SOURCE DATA:
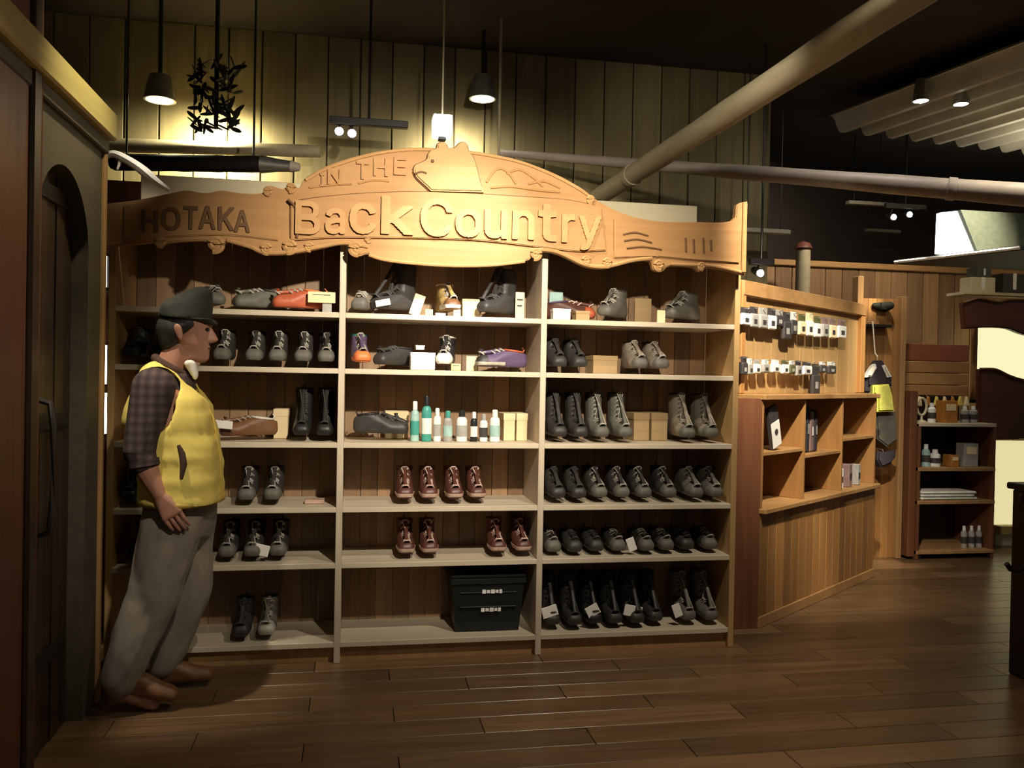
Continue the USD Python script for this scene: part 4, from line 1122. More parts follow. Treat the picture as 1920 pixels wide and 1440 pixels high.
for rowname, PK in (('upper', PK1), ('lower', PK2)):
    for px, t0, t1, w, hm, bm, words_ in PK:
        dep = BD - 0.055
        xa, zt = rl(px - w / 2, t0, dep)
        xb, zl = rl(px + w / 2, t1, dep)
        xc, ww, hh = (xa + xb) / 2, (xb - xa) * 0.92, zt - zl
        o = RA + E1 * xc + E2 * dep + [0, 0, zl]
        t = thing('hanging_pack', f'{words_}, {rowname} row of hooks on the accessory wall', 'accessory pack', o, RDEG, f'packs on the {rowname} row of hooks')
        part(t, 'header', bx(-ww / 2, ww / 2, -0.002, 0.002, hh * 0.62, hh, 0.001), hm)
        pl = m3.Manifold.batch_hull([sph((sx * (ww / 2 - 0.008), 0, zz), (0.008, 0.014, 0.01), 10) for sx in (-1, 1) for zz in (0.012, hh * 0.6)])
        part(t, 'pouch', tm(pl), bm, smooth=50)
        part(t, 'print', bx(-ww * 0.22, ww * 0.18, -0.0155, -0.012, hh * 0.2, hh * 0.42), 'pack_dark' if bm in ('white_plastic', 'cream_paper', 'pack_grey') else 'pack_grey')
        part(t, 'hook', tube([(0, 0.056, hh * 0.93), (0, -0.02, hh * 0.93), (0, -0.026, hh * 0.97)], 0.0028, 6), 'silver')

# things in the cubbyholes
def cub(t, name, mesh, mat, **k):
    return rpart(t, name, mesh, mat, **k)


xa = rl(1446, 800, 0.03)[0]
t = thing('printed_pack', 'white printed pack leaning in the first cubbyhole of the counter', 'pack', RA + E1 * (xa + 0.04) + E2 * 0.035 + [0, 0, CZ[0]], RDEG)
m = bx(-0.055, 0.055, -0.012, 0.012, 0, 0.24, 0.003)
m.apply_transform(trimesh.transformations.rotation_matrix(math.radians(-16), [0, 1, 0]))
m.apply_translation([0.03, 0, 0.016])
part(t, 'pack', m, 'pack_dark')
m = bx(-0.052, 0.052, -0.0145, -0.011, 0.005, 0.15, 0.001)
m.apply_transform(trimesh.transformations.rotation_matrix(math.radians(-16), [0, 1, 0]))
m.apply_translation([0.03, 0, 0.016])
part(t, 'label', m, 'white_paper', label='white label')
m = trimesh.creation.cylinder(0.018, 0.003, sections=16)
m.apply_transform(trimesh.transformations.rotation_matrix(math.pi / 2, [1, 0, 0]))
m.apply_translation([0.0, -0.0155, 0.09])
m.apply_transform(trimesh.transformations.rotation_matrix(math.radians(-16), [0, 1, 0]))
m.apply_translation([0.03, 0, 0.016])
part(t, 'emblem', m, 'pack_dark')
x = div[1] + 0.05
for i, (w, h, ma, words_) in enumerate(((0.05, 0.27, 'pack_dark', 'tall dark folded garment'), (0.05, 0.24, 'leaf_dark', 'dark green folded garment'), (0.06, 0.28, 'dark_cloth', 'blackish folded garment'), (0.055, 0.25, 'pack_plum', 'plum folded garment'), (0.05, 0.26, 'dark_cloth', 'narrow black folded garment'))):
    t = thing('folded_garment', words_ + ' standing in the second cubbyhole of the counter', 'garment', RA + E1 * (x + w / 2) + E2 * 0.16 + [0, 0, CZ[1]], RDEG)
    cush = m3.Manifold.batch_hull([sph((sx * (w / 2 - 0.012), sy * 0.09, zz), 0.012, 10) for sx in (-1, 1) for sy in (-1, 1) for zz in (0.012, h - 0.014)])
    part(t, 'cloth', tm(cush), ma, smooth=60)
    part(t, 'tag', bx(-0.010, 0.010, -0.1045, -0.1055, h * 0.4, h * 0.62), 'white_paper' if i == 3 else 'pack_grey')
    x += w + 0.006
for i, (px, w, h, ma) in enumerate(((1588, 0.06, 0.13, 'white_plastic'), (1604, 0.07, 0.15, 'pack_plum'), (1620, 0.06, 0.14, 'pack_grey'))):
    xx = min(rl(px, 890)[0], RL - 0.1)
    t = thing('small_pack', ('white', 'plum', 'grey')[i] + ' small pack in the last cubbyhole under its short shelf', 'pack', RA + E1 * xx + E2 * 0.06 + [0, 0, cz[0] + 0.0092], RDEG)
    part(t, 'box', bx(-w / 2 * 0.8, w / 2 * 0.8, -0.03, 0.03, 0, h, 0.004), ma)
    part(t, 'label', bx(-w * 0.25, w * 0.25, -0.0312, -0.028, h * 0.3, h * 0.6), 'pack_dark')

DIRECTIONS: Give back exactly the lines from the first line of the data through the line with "return rpart(t, name, mesh, mat, **k)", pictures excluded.

ANSWER TO THE TASK:
Continue the USD Python script for this scene: part 4, from line 1122. More parts follow. Treat the picture as 1920 pixels wide and 1440 pixels high.
for rowname, PK in (('upper', PK1), ('lower', PK2)):
    for px, t0, t1, w, hm, bm, words_ in PK:
        dep = BD - 0.055
        xa, zt = rl(px - w / 2, t0, dep)
        xb, zl = rl(px + w / 2, t1, dep)
        xc, ww, hh = (xa + xb) / 2, (xb - xa) * 0.92, zt - zl
        o = RA + E1 * xc + E2 * dep + [0, 0, zl]
        t = thing('hanging_pack', f'{words_}, {rowname} row of hooks on the accessory wall', 'accessory pack', o, RDEG, f'packs on the {rowname} row of hooks')
        part(t, 'header', bx(-ww / 2, ww / 2, -0.002, 0.002, hh * 0.62, hh, 0.001), hm)
        pl = m3.Manifold.batch_hull([sph((sx * (ww / 2 - 0.008), 0, zz), (0.008, 0.014, 0.01), 10) for sx in (-1, 1) for zz in (0.012, hh * 0.6)])
        part(t, 'pouch', tm(pl), bm, smooth=50)
        part(t, 'print', bx(-ww * 0.22, ww * 0.18, -0.0155, -0.012, hh * 0.2, hh * 0.42), 'pack_dark' if bm in ('white_plastic', 'cream_paper', 'pack_grey') else 'pack_grey')
        part(t, 'hook', tube([(0, 0.056, hh * 0.93), (0, -0.02, hh * 0.93), (0, -0.026, hh * 0.97)], 0.0028, 6), 'silver')

# things in the cubbyholes
def cub(t, name, mesh, mat, **k):
    return rpart(t, name, mesh, mat, **k)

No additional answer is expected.